What to work on =
Extract the lines that hold the string "from".

Data excerpt =
## Begin
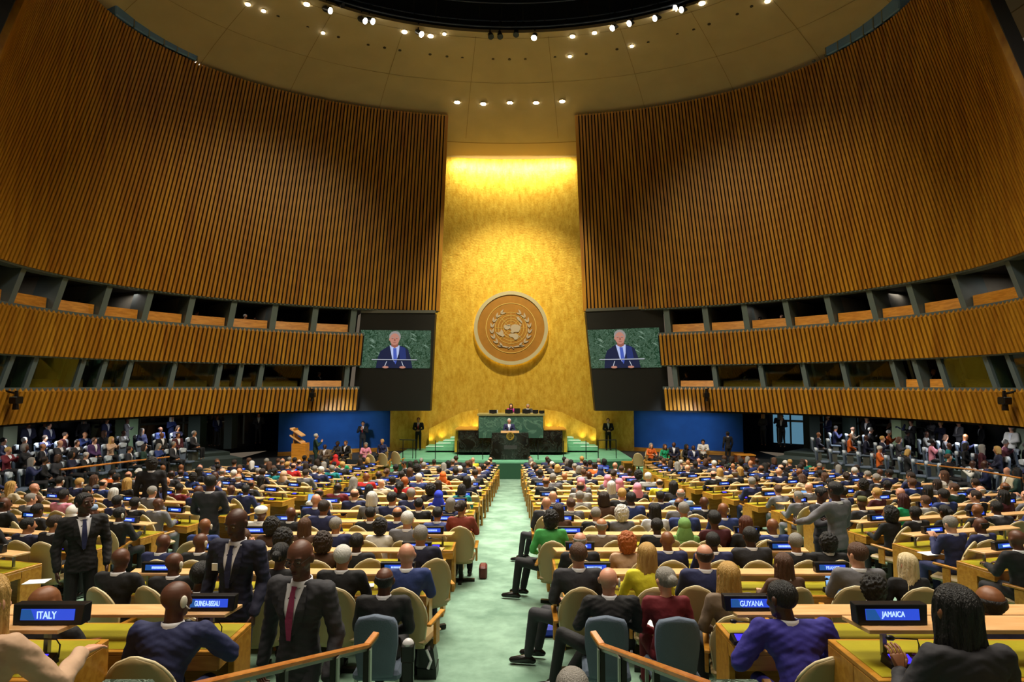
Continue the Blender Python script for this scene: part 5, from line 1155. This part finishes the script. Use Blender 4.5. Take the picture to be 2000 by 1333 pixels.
# ---- the men facing the camera
def facing(P, rz, p, skin, suit, hair, lab, tie, sc, spectacles=False, badge=False):
    f = figure(p, 'm', .010, False, True, shirtcut=p['waist'][2]+.0); b = put_person(f, P, rz, lab, None, skin, suit, suit, hair, tie, 'white', sc)
    MH = f['MH']; bm = bmesh.new()
    for s in (-1, 1): hull(bm, [MH @ q for q in sph((s*.031, .074, .012), (.0125, .0085, .0075), 10, 6)])
    obj('eyes', bm, mat('eye_white', 'cfc6ba', .3), b, True)
    bm = bmesh.new()
    for s in (-1, 1): hull(bm, [MH @ q for q in sph((s*.031, .080, .010), (.006, .005, .006), 8, 6)])
    obj('irises', bm, mat('iris_dark', '140d0a', .2), b, True)
    bm = bmesh.new()
    for s in (-1, 1): tube(bm, [MH @ Vector((s*.016, .088, .036)), MH @ Vector((s*.034, .086, .041)), MH @ Vector((s*.05, .075, .036))], .0035, 5)
    obj('eyebrows', bm, HAIR['black'], b)
    bm = bmesh.new(); hull(bm, [MH @ q for q in sph((0, .0875, -.054), (.021, .006, .0045), 10, 6)]); hull(bm, [MH @ q for q in sph((0, .0865, -.0625), (.018, .006, .005), 10, 6)]); obj('lips', bm, mat('lips_dark', '4a2420', .5), b, True)
    if spectacles:
        bm = bmesh.new()
        for s in (-1, 1):
            tube(bm, [MH @ Vector((s*.034+.024*Co(a_), .098, .012+.018*S(a_))) for a_ in np.linspace(0, 2*PI, 17)], .0018, 5); tube(bm, [MH @ Vector((s*.058, .096, .014)), MH @ Vector((s*.079, .0, .016))], .0016, 4)
        tube(bm, [MH @ Vector((-.01, .1, .014)), MH @ Vector((.01, .1, .014))], .0018, 4); obj('spectacles', bm, DMETAL, b)
    if badge:
        bm = bmesh.new(); h = Vector((.12, .135, p['chest'][2]-.0)); addbox(bm, h.x-.025, h.x+.025, h.y-.01, h.y, h.z-.03, h.z+.03); obj('name_badge', bm, PAPER, b)
    return b
PW = pose(STAND, pitch=-.22, yaw=.12, kn=[(-.10, .12, .52), (.10, -.02, .5)], an=[(-.11, .20, .10), (.11, -.16, .12)], wr=[(-.29, .10, .88), (.29, .02, .88)], el=[(-.28, -.03, 1.13), (.28, -.05, 1.13)], curl=.8)
facing(Vector(((598-1000)/F*4.68, 4.68, floorz(4.68))), PI-.28, PW, 'dark', 'charcoal', ('bald', 'black'), 'bald man in charcoal suit, glasses and wine-red tie walking towards the camera', 'wine pink', 1.045, True)
bm = bmesh.new(); addbox(bm, -2.9, -1.95, 5.45, 6.05, CZ-4, CZ-2.95); struct('floor_step', bm, mat('dark_green_carpet', '', 0))
facing(Vector(((474-1000)/F*5.72, 5.72, CZ-2.95)), PI-.15, pose(STAND, pitch=-.32, yaw=-.1, sh=.2, wr=[(-.26, .15, .92), (.26, .1, .9)], curl=.6), 'deep', 'dark navy', ('bald', 'black'), 'tall bald man in dark navy suit and tie behind the GUINEA-BISSAU sign', 'navy', 1.03, False, True)
Yb = 7.6
facing(Vector(((178-1000)/F*Yb, Yb, floorz(Yb)+.12)), PI+.75, pose(STAND, yaw=.5, sh=.19), 'deep', 'black', ('short', 'black'), 'young man in black suit and tie standing between the left desks', 'navy', .99)
# ---- other standing figures
def stand(x, ytop, Y, kind, rz, sex, skin, suit, hair, lab, tie=None, z=None, sc=None, legs=None, shirt='white', front=True, low=False):
    top = atY(x, ytop, Y); fz = floorz(Y) if z is None else z; s = (top.z-fz)/1.78 if sc is None else sc
    f = figure(PO[kind] if isinstance(kind, str) else kind, sex, .016, False, False); return put_person(f, Vector((top.x, Y, fz)), rz, lab, None, skin, suit, legs, hair, tie, shirt, max(.85, min(1.1, s)))
stand(411, 927, 10.9, 'stclasp', .1, 'm', 'dark', 'charcoal', ('short', 'black'), 'man in charcoal suit standing with his back turned among the left desks')
stand(1632, 940, 9.35, pose(STAND, el=[(-.36, .18, 1.22), (.26, .05, 1.14)], wr=[(-.30, .42, 1.14), (.2, .28, 1.1)], hd=[(.3, .9, 0), (0, .8, .1)]), .45, 'm', 'deep', 'grey', ('short', 'black'), 'man in grey suit embracing another man among the right desks', legs='charcoal')
stand(1603, 950, 10.0, pose(STAND, pitch=-.3, el=[(-.27, .08, 1.2), (.3, .15, 1.2)], wr=[(-.2, .30, 1.25), (.1, .38, 1.3)]), PI+.5, 'm', 'dark', 'charcoal', ('short', 'black'), 'man in dark grey suit being embraced, facing the camera', tie='black')
stand(297, 893, 14.3, 'st', .4, 'm', 'deep', 'black', ('afro', 'black'), 'man in black standing in the left aisle beside the nearer gallery')
stand(790, 903, 20.5, pose(STAND, pitch=-.4), PI/2+.4, 'm', 'tan', 'black', ('short', 'black'), 'man in black suit bending in the aisle left of the centre block')
stand(1421, 843, 31.5, 'st', .2, 'm', 'dark', 'black', ('short', 'black'), 'man in black seen from behind before the right blue wall', z=CZ-4.0)
stand(709, 823, 35.2, 'stclap', PI, 'm', 'tan', 'black', ('short', 'black'), 'man in black with folded hands before the left blue wall', z=SZ-.1, tie='red')
stand(617, 847, 31.0, 'stclap', -PI/2+.4, 'f', 'pale', 'dark green', ('short', 'white'), 'white-haired woman applauding in front of the left blue wall', z=CZ-4.2, shirt=None)
stand(817.5, 815.5, 36.2, 'stclasp', PI, 'm', 'tan', 'black', ('short', 'brown'), 'guard in black suit and red tie left of the gold wall', z=SZ, tie='red')
stand(1187.5, 817, 36.2, 'stclasp', PI, 'm', 'pale', 'black', ('short', 'brown'), 'guard in black suit right of the gold wall', z=SZ)
stand(994.5, 817.5, 32.35, 'stclasp', PI, 'm', 'rosy', 'navy', ('short', 'white'), 'white-haired speaker in navy suit behind the black lectern', z=SZ+.22, tie='light blue')
bm = bmesh.new(); addbox(bm, -.8, .6, 32.15, 32.75, SZ, SZ+.22); struct('floor_speaker_step', bm, BM_)
for x, yt, Y, sx, sk, su, hr, lab, ti in ((998, 789, 35.3, 'f', 'pale', 'magenta', ('long', 'dark brown'), 'dark-haired woman in magenta seated on the dais', None), (1031, 789.5, 35.3, 'm', 'tan', 'charcoal', ('short', 'grey'), 'grey-haired man in dark suit seated on the dais', 'navy')):
    top = atY(x, yt, Y); put_person(figure(PO['desk'], sx, .016), Vector((top.x, Y, top.z-1.32)), PI, lab, None, sk, su, None, hr, ti, 'white' if sx == 'm' else None)
bm = bmesh.new(); addbox(bm, -1.9, 1.7, 34.75, 36.5, SZ, atY(998, 789, 35.3).z-1.335); struct('floor_dais', bm, BM_)
for i, x in enumerate((998, 1031)):
    P = atY(x, 789, 35.35); bm = bmesh.new(); t = make_chair('tan', Vector((P.x, 35.3, P.z-1.33)), PI, 'tan high chair under the %s on the dais' % ('woman in magenta' if i == 0 else 'man in the dark suit'), None)
# front side areas: tables and seated staff
def table(x0, x1, ytop, Y, z, lab, m=DESKW):
    a, b = atY(x0, ytop, Y), atY(x1, ytop, Y); t = thing('staff_table', lab, 'table', Vector((a.x, Y, z))); w = b.x-a.x; h = max(.5, min(.9, a.z-z))
    bm = bmesh.new(); addbox(bm, 0, w, -.3, .3, h-.04, h); obj('table_top', bm, m, t); bm = bmesh.new(); addbox(bm, .02, w-.02, .22, .25, .1, h-.04); obj('front_panel', bm, m, t)
    for xx in (0, w-.05): bm = bmesh.new(); addbox(bm, xx, xx+.05, -.28, .25, 0, h-.04); obj('side_panel', bm, m, t)
    return t, h
PZ = SZ-.1
for x0, x1, y, Y, lab in ((618, 672, 880, 30.5, 'long oak staff table before the left blue wall'), (700, 760, 888, 29.5, 'oak staff table with pale chairs near the left stage steps'), (1215, 1240, 882, 30.2, 'oak staff table at the right stage steps'), (1258, 1320, 884, 30.2, 'oak staff table before the right blue wall'), (1368, 1408, 880, 31, 'oak staff table cluttered with papers, right')):
    table(x0, x1, y, Y, floorz(Y), lab)
t, h = table(1272, 1342, 860, 31.8, floorz(31.8), 'black equipment table with screens before the right blue wall', BLACKP)
rs = random.Random(4)
for i, (x, yt, Y, fc) in enumerate(((660, 862, 31.2, 1), (676, 861, 31.4, 1), (714, 864, 30.8, 2), (747, 858, 31.5, 0), (635, 868, 31.0, 1), (1271, 866, 31.0, 1), (1298, 868, 31.2, 1), (1316, 864, 31.2, 1), (1340, 868, 31, 1), (1373, 858, 31.8, 1), (1354, 870, 30.6, 2))):
    top = atY(x, yt, Y); sp_ = rndspec(rs, .3); f = lib(rs.choice(['desk', 'lap', 'read']), sp_['sex']); z = top.z-1.32
    put_person(f, Vector((top.x, Y, z)), PI+rs.uniform(-.6, .6), 'staff member with %s in %s, %s from left before the %s blue wall' % (hairword(sp_['hair']), sp_['suit'], ORD[i+1 if i < 5 else i-4], 'left' if i < 5 else 'right'), 'seated staff', sp_['skin'], sp_['suit'], 'black', sp_['hair'], None, 'white' if sp_['sex'] == 'm' else None)
    make_chair('tan', Vector((top.x, Y+.02, z)), PI, 'tan chair of the %s staff member before the %s blue wall' % (ORD[i+1 if i < 5 else i-4], 'left' if i < 5 else 'right'), 'staff chairs')
for i, (x, y, Y) in enumerate(((728, 882, 29.0), (752, 880, 29.2), (777, 877, 29.4), (1247, 880, 29.5))):
    P = atY(x, y, Y); make_chair('tan', Vector((P.x, Y, P.z-1.1)), -.3, 'large empty pale chair by the stage steps, %s from the left' % ORD[i+1], None)
# wooden rostrum at the left
P = atY(588, 876, 29.5); t = thing('wooden_rostrum', 'tall slanted wooden rostrum before the left blue wall', 'lectern', Vector((P.x, 29.5, floorz(29.5))))
hh = atY(585, 866, 29.5).z-floorz(29.5)
bm = bmesh.new(); addbox(bm, -.35, .3, -.3, .3, 0, hh); obj('rostrum_body', bm, WOODO, t)
for i, dz in enumerate((0, .32)): bm = bmesh.new(); hexa(bm, [(-.45, -.3, hh+.35+dz), (.1, -.3, hh-.0+dz), (.1, .3, hh+dz), (-.45, .3, hh+.35+dz), (-.45, -.3, hh+.41+dz), (.1, -.3, hh+.05+dz), (.1, .3, hh+.05+dz), (-.45, .3, hh+.41+dz)]); obj('slanted_shelf', bm, DESKL, t)
bm = bmesh.new(); addbox(bm, -.3, -.25, -.25, .25, hh-.01, hh+.7); obj('shelf_support', bm, DESKW, t)
P = atY(1452, 880, 30.5); t = thing('wooden_counter', 'dark red-brown wooden counter at the right end of the blue wall', 'counter', Vector((P.x, 30.5, floorz(30.5)))); bm = bmesh.new(); addbox(bm, -.35, .45, -.3, .3, 0, 1.2); obj('counter_body', bm, mat('redwood_panel', '7a3f1c', .4), t); bm = bmesh.new(); addbox(bm, -.38, .48, -.33, .33, 1.2, 1.25); obj('counter_top', bm, WOODO, t)
# gallery handrails
for side, pts in ((-1, [(118, 918), (250, 902), (330, 893)]), (1, [(1995, 935), (1900, 918), (1780, 905)])):
    t = thing('gallery_handrail', 'slim wooden handrail along the %s gallery' % GS[side], 'railing', (0, 0, 0)); Q = [atY(x, y, Y) for (x, y), Y in zip(pts, (16.5, 20, 23))]
    bm = bmesh.new(); tube(bm, Q, .03, 6); obj('rail', bm, RAILW, t)
    for q in Q: bm = bmesh.new(); tube(bm, [q, Vector((q.x, q.y, min(q.z-.3, CZ-3.75)))], .02, 5); obj('post', bm, DMETAL, t)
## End
The response =
Continue the Blender Python script for this scene: part 5, from line 1155. This part finishes the script. Use Blender 4.5. Take the picture to be 2000 by 1333 pixels.
stand(1421, 843, 31.5, 'st', .2, 'm', 'dark', 'black', ('short', 'black'), 'man in black seen from behind before the right blue wall', z=CZ-4.0)
    put_person(f, Vector((top.x, Y, z)), PI+rs.uniform(-.6, .6), 'staff member with %s in %s, %s from left before the %s blue wall' % (hairword(sp_['hair']), sp_['suit'], ORD[i+1 if i < 5 else i-4], 'left' if i < 5 else 'right'), 'seated staff', sp_['skin'], sp_['suit'], 'black', sp_['hair'], None, 'white' if sp_['sex'] == 'm' else None)
    P = atY(x, y, Y); make_chair('tan', Vector((P.x, Y, P.z-1.1)), -.3, 'large empty pale chair by the stage steps, %s from the left' % ORD[i+1], None)